(Data items)
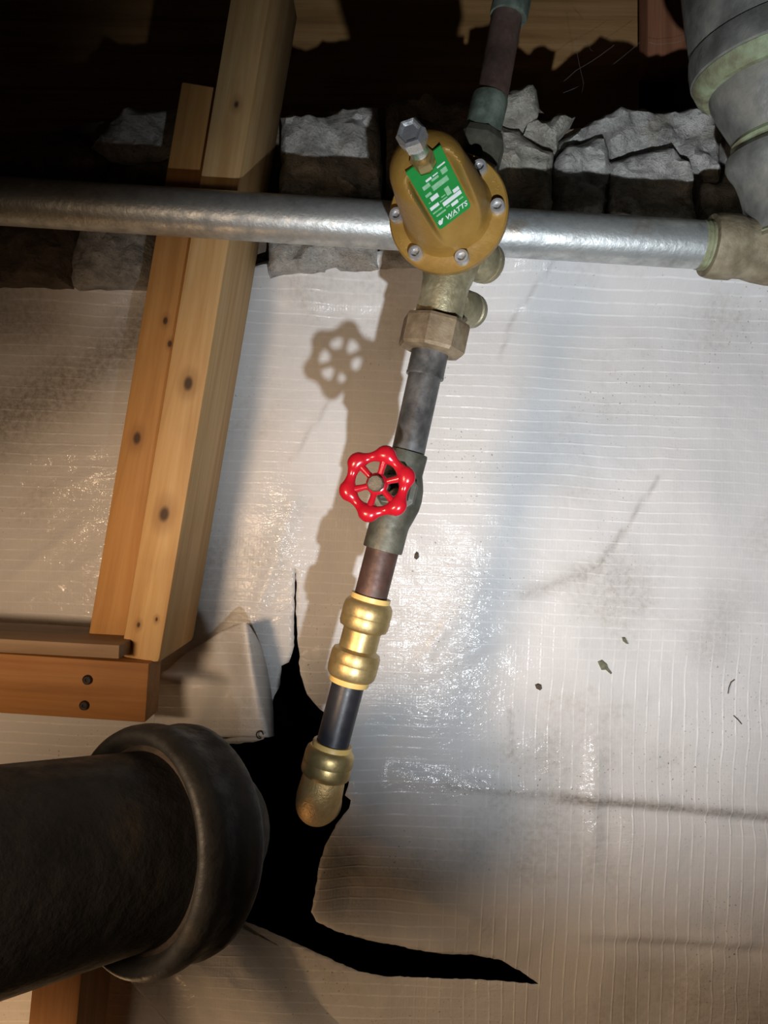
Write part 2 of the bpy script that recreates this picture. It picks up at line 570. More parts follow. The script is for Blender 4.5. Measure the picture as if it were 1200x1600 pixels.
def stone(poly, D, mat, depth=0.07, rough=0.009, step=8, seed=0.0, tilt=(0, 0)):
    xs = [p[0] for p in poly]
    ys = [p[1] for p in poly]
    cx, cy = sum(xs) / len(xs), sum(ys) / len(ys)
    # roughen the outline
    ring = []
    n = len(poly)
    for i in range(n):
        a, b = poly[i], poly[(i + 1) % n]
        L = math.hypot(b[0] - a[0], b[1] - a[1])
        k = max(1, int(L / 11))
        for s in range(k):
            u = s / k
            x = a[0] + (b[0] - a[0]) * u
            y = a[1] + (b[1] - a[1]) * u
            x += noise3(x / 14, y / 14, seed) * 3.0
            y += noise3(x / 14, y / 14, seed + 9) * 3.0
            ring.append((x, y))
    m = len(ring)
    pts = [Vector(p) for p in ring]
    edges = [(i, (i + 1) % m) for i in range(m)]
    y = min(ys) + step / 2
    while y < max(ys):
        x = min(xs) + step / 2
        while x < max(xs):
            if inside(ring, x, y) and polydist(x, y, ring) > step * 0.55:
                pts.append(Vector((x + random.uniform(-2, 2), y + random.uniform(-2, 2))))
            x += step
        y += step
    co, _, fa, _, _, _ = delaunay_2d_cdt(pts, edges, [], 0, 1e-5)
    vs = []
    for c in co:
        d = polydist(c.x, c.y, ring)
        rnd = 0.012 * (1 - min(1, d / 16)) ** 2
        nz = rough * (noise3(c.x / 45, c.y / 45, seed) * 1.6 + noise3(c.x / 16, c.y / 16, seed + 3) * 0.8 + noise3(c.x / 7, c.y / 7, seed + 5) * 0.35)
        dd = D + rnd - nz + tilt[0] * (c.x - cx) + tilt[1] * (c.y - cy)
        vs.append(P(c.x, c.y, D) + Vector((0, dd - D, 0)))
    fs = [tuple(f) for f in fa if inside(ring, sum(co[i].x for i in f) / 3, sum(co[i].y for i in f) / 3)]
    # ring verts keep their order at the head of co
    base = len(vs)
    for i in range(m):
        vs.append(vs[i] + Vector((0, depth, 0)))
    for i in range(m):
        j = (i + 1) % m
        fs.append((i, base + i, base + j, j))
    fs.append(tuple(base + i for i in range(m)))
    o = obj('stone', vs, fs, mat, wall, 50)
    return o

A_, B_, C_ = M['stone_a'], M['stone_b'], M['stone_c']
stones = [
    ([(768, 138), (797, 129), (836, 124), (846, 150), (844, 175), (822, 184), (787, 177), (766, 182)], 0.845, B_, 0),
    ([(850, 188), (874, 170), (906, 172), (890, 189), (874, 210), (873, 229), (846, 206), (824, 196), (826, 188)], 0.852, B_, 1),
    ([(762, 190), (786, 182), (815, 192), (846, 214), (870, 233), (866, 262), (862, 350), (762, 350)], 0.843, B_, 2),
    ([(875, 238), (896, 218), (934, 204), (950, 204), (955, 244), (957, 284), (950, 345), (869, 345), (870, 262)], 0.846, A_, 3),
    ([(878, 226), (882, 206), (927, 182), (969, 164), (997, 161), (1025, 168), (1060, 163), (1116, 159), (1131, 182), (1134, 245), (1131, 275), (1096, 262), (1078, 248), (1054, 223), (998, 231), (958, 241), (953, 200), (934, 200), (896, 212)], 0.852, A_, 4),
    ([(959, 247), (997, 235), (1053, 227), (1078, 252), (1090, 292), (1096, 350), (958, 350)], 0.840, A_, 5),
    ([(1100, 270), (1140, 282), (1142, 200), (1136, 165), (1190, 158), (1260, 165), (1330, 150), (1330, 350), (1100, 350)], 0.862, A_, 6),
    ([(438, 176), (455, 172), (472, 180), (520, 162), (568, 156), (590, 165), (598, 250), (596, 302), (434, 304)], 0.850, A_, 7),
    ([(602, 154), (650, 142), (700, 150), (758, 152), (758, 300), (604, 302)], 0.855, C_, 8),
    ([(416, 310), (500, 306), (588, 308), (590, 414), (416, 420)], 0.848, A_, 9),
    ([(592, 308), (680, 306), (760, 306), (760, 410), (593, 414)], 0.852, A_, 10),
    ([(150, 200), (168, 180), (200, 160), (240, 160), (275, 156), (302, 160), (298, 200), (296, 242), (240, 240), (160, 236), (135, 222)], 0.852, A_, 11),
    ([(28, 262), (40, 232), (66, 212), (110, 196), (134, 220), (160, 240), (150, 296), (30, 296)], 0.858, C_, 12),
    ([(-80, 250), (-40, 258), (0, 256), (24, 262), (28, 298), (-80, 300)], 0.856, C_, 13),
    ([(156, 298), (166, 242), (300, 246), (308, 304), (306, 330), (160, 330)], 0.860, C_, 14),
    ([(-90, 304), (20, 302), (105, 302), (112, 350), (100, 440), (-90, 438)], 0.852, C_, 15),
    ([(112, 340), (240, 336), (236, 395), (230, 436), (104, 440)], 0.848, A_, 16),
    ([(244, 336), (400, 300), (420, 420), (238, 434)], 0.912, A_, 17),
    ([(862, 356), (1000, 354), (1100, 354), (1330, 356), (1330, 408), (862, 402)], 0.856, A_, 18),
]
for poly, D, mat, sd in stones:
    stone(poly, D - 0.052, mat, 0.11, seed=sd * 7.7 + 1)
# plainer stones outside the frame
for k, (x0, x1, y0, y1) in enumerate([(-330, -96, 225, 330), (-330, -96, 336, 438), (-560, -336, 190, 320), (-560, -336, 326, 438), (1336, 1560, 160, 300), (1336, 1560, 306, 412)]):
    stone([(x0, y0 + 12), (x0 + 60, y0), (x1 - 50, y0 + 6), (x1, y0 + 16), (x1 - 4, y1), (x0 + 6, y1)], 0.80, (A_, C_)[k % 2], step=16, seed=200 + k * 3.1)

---

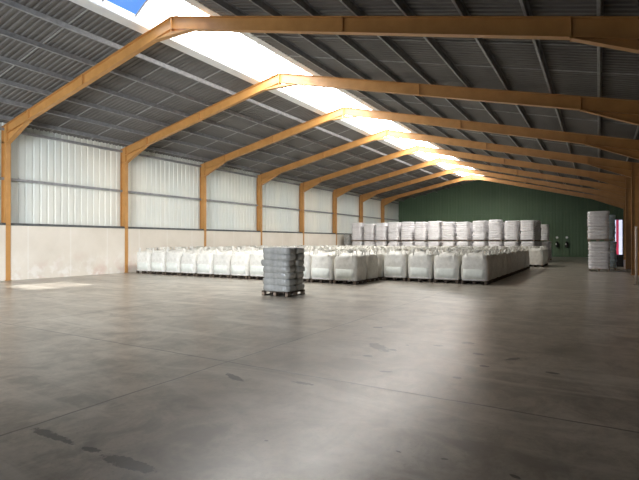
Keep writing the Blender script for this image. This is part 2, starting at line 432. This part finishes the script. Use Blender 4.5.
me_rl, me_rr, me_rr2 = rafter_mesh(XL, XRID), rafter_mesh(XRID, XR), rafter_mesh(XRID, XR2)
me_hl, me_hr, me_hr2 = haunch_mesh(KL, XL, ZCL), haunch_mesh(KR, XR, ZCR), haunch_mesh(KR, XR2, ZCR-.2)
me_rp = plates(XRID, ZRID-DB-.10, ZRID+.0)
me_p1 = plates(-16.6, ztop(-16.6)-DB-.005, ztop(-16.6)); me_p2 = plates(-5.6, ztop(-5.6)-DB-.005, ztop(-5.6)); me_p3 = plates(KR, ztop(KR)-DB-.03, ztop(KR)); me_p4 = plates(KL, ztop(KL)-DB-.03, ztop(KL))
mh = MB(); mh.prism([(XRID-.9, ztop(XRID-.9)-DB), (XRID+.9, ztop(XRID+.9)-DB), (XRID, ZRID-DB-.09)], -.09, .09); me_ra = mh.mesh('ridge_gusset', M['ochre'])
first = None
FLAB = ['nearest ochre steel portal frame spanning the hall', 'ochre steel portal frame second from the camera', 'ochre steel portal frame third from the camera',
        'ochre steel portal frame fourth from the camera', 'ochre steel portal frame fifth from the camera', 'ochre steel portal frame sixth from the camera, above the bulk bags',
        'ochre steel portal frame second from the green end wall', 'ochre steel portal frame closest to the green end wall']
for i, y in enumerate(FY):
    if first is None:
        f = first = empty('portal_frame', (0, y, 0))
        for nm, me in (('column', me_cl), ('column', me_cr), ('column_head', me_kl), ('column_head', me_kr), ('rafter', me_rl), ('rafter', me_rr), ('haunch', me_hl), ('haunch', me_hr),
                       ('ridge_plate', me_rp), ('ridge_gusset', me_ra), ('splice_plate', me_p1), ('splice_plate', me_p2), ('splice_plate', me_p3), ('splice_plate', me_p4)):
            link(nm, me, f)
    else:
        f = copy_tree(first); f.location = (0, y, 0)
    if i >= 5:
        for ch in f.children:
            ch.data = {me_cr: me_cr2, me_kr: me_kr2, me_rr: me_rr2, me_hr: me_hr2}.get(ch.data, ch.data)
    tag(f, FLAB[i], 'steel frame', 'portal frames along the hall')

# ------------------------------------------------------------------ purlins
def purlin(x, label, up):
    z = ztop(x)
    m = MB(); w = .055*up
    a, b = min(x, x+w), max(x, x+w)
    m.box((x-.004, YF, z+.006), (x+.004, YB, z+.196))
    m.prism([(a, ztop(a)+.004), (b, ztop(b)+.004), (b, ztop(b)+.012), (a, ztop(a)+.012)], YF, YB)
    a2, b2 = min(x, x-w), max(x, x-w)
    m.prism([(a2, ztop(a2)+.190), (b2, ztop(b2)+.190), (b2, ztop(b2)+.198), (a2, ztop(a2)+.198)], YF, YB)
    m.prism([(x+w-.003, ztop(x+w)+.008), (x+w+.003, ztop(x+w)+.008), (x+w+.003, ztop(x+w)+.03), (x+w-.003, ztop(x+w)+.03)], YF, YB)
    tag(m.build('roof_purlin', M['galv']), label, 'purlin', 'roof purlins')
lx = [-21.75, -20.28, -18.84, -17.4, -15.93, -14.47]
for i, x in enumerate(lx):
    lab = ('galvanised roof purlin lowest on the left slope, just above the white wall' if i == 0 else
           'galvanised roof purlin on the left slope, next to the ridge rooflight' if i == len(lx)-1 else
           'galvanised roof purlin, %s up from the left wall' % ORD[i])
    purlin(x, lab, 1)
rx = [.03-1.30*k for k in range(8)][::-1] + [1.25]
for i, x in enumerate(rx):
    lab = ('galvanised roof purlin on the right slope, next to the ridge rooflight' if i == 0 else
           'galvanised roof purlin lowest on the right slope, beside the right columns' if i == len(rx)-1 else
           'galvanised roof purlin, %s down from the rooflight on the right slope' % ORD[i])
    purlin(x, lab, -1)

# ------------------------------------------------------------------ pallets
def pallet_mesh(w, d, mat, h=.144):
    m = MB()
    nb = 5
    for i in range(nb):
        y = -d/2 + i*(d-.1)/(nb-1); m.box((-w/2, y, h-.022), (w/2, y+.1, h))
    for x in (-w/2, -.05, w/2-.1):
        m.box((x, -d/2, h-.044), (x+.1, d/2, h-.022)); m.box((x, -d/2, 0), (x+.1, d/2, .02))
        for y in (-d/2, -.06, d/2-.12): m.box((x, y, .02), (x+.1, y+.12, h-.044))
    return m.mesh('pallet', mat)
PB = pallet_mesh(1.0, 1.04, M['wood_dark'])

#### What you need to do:
The answer is a single number, the count of lines in the records that contain the string "script".

#### Output of the exercise:
2